Set task ::
Quote exactly the lines from the start of the entries to the one with "struct(MB().prism([(XR - 0.003, -0.003), (XR", both ends included.

==================================================

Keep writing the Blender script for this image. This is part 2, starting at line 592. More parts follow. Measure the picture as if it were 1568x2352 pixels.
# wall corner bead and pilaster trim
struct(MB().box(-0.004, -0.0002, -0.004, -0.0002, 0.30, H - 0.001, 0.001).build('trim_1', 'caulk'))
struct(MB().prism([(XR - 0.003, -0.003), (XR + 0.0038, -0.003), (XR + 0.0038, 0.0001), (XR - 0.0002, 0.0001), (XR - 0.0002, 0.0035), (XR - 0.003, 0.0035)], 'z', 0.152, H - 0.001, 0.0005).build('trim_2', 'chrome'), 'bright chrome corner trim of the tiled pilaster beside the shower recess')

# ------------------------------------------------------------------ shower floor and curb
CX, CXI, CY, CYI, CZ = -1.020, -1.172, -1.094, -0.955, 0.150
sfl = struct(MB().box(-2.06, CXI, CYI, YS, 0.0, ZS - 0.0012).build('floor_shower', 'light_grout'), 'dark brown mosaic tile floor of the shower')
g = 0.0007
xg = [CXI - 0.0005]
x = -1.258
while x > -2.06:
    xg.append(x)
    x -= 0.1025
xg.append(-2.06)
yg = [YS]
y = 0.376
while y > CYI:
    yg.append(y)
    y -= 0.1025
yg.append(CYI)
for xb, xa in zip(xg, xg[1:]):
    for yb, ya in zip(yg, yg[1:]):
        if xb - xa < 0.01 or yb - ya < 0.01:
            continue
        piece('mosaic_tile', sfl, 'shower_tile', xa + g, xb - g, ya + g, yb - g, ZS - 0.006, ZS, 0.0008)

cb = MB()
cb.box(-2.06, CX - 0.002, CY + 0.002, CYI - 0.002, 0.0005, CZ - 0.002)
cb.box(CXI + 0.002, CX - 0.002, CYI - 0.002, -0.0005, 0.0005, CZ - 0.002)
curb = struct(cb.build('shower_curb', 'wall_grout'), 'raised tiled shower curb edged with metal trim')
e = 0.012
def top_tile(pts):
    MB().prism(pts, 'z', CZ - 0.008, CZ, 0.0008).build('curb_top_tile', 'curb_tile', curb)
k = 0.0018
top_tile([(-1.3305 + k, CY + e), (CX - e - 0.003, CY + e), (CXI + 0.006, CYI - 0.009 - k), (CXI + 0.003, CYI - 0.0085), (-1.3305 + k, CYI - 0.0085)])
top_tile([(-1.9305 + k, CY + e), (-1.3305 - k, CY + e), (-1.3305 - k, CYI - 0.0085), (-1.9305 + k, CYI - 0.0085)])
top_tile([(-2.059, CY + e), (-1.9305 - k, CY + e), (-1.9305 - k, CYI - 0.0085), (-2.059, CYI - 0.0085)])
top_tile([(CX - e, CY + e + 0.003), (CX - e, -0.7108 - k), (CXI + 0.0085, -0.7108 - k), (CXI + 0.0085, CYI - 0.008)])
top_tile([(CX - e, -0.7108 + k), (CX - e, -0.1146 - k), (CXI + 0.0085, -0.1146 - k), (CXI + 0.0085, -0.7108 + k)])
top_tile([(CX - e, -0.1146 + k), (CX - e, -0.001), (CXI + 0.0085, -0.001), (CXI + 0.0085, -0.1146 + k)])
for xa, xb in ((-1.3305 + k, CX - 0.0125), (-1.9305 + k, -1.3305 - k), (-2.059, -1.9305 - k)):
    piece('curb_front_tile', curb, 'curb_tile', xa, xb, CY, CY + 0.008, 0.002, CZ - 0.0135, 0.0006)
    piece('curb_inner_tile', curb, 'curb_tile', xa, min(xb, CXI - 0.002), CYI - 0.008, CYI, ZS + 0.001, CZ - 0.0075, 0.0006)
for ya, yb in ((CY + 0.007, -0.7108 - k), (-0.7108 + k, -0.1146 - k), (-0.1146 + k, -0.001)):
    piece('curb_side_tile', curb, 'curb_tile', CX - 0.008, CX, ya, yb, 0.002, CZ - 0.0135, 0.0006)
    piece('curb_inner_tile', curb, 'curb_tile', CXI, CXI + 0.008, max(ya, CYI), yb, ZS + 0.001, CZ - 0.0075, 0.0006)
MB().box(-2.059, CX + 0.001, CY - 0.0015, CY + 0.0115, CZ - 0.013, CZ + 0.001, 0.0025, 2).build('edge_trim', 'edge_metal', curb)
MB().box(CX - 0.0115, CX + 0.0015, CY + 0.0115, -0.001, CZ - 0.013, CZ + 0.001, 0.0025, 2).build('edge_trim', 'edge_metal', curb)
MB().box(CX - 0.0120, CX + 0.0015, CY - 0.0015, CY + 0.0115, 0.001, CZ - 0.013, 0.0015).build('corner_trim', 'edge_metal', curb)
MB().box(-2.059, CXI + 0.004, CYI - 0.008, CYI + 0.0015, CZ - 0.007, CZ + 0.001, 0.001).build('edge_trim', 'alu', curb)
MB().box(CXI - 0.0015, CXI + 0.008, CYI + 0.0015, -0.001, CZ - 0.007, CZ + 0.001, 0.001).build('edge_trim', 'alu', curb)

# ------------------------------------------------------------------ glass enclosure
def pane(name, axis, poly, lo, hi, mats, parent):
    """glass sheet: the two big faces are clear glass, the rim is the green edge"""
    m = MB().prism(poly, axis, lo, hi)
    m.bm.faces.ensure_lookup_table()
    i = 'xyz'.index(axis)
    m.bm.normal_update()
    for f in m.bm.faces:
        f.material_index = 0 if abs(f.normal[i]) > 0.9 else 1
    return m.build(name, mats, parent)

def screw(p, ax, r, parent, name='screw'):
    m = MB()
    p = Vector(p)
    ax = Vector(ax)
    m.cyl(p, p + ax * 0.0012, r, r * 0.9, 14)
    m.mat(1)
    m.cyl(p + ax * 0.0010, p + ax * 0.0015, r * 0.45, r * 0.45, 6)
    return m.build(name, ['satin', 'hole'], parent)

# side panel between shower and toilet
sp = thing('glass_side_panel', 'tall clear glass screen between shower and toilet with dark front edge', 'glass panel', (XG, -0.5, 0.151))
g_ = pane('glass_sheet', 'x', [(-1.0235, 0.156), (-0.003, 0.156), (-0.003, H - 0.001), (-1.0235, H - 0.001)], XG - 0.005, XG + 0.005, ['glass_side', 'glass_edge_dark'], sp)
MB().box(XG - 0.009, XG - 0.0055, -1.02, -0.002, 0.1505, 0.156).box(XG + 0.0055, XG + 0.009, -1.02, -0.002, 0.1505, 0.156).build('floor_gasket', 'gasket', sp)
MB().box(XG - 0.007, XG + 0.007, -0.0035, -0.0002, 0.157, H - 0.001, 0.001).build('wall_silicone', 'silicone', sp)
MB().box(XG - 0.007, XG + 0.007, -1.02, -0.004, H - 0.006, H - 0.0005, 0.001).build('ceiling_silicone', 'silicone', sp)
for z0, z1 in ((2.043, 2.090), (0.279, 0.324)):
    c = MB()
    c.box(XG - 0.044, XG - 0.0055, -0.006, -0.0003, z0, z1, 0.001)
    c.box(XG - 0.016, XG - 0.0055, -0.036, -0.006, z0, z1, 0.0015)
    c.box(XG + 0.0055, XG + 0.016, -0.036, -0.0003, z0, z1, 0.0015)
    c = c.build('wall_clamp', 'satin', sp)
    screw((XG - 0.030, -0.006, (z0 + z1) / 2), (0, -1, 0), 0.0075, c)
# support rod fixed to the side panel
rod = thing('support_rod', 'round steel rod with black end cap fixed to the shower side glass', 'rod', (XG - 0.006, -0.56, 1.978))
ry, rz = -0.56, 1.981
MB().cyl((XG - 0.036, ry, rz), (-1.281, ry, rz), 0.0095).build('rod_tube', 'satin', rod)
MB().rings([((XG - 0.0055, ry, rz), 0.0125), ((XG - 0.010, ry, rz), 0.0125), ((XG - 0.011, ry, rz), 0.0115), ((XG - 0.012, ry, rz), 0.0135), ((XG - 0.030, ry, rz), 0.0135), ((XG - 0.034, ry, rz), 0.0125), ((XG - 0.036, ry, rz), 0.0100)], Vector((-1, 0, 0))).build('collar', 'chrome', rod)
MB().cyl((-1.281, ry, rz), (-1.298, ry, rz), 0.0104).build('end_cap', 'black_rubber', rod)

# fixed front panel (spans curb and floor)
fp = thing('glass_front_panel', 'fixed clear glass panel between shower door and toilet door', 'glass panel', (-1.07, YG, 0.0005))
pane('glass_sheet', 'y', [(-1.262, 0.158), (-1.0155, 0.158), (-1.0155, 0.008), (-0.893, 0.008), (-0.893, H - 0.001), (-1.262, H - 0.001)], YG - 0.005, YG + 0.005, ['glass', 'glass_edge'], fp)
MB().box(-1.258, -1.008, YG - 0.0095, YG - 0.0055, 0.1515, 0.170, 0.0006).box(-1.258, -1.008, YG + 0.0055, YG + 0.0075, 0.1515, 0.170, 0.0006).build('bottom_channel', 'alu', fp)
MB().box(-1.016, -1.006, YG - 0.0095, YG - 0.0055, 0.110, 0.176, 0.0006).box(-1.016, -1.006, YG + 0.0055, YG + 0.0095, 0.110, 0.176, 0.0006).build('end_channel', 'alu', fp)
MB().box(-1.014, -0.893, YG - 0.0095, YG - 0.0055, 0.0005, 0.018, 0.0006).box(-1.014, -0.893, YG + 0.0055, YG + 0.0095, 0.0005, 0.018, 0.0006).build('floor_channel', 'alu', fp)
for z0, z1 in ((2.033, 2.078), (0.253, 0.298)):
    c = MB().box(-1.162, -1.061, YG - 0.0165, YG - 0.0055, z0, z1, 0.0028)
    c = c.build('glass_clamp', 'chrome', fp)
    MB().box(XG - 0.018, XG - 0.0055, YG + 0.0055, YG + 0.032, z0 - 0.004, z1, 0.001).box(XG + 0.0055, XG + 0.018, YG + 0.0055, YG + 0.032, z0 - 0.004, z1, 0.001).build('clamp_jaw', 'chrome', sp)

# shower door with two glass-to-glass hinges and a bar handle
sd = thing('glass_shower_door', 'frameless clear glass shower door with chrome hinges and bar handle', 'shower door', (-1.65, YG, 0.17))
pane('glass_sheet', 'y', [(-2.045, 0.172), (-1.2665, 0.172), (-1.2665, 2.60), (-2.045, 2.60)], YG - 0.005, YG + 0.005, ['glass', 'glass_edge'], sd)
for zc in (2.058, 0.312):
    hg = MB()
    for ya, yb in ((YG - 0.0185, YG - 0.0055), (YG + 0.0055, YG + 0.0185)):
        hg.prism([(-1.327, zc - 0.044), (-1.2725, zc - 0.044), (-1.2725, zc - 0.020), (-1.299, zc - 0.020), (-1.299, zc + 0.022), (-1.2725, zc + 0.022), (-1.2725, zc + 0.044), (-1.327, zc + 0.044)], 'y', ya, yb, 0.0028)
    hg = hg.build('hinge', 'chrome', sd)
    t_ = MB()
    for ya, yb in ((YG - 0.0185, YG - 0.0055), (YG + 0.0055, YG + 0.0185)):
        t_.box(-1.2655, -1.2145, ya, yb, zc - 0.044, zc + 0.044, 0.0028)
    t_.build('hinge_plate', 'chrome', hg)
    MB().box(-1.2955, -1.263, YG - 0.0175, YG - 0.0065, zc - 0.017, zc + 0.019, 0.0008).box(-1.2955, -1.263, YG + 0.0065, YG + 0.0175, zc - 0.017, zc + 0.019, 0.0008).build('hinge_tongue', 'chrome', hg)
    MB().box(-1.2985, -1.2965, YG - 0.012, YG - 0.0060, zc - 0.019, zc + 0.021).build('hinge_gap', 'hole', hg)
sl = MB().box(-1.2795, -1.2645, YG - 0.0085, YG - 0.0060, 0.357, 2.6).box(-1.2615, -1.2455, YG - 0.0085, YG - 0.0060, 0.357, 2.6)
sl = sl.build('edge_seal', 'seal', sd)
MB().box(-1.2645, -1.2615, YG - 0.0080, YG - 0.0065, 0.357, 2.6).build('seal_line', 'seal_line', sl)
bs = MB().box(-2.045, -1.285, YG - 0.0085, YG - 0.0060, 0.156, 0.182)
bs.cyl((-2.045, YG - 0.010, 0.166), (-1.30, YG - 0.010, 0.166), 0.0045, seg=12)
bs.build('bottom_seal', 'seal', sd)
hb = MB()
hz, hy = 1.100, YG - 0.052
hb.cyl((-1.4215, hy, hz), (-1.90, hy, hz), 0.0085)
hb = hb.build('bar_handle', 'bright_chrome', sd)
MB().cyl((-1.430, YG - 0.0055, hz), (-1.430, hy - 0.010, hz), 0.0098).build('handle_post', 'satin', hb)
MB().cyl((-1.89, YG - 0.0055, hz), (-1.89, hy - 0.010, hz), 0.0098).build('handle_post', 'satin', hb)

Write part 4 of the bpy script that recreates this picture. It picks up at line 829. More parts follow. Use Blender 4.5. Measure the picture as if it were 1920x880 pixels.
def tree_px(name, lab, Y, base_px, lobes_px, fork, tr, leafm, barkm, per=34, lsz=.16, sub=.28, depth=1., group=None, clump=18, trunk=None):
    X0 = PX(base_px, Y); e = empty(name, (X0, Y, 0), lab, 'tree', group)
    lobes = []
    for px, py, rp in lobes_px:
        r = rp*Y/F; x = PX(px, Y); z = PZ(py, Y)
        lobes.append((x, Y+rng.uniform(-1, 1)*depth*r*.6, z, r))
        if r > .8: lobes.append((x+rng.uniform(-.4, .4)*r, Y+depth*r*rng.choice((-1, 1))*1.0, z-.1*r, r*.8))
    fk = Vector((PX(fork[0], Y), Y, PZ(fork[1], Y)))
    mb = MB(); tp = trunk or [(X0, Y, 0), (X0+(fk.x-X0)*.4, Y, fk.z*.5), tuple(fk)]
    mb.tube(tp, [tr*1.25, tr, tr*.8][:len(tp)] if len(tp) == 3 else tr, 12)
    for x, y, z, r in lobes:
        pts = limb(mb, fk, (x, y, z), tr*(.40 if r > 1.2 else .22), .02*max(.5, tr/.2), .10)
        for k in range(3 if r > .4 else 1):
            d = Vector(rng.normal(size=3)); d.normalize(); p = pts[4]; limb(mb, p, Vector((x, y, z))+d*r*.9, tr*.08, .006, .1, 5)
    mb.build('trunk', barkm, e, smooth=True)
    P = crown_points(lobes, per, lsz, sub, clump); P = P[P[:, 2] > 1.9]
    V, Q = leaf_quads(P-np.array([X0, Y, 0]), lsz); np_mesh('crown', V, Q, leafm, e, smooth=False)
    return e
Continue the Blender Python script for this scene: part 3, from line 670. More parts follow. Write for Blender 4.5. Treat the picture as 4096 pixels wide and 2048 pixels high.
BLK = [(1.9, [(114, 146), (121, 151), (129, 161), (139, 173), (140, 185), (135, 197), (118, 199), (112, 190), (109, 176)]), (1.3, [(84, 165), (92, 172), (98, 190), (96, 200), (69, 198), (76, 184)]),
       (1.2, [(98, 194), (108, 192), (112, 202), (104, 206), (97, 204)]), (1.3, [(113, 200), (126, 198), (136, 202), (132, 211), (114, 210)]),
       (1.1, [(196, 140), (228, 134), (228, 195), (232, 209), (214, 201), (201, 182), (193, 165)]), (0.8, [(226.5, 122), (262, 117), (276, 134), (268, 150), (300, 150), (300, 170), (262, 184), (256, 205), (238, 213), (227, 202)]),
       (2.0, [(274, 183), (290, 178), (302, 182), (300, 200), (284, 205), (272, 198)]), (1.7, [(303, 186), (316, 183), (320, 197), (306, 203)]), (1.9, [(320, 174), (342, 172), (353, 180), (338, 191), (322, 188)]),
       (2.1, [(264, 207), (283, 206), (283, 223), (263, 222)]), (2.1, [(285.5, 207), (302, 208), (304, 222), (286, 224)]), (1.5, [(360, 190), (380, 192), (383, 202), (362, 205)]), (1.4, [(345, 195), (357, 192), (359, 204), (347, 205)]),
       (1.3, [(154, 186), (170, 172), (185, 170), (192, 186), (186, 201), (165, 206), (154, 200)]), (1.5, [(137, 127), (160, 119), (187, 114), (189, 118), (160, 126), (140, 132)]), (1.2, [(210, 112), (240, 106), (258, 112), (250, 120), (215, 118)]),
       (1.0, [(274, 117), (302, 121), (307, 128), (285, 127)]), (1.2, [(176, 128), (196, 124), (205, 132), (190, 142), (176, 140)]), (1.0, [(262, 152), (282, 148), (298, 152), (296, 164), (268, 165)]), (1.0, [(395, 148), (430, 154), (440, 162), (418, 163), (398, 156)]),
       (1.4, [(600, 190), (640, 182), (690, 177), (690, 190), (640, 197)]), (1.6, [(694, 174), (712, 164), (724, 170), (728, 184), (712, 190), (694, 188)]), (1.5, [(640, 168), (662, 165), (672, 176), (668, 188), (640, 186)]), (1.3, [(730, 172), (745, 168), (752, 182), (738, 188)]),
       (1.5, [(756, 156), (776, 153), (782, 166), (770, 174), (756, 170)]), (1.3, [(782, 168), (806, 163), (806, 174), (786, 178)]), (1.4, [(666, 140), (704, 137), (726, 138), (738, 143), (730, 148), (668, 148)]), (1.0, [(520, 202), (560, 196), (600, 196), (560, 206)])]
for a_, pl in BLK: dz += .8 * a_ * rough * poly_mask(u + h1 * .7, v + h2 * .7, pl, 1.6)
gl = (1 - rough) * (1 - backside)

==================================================

Answer to the problem ::
Keep writing the Blender script for this image. This is part 2, starting at line 592. More parts follow. Measure the picture as if it were 1568x2352 pixels.
# wall corner bead and pilaster trim
struct(MB().box(-0.004, -0.0002, -0.004, -0.0002, 0.30, H - 0.001, 0.001).build('trim_1', 'caulk'))
struct(MB().prism([(XR - 0.003, -0.003), (XR + 0.0038, -0.003), (XR + 0.0038, 0.0001), (XR - 0.0002, 0.0001), (XR - 0.0002, 0.0035), (XR - 0.003, 0.0035)], 'z', 0.152, H - 0.001, 0.0005).build('trim_2', 'chrome'), 'bright chrome corner trim of the tiled pilaster beside the shower recess')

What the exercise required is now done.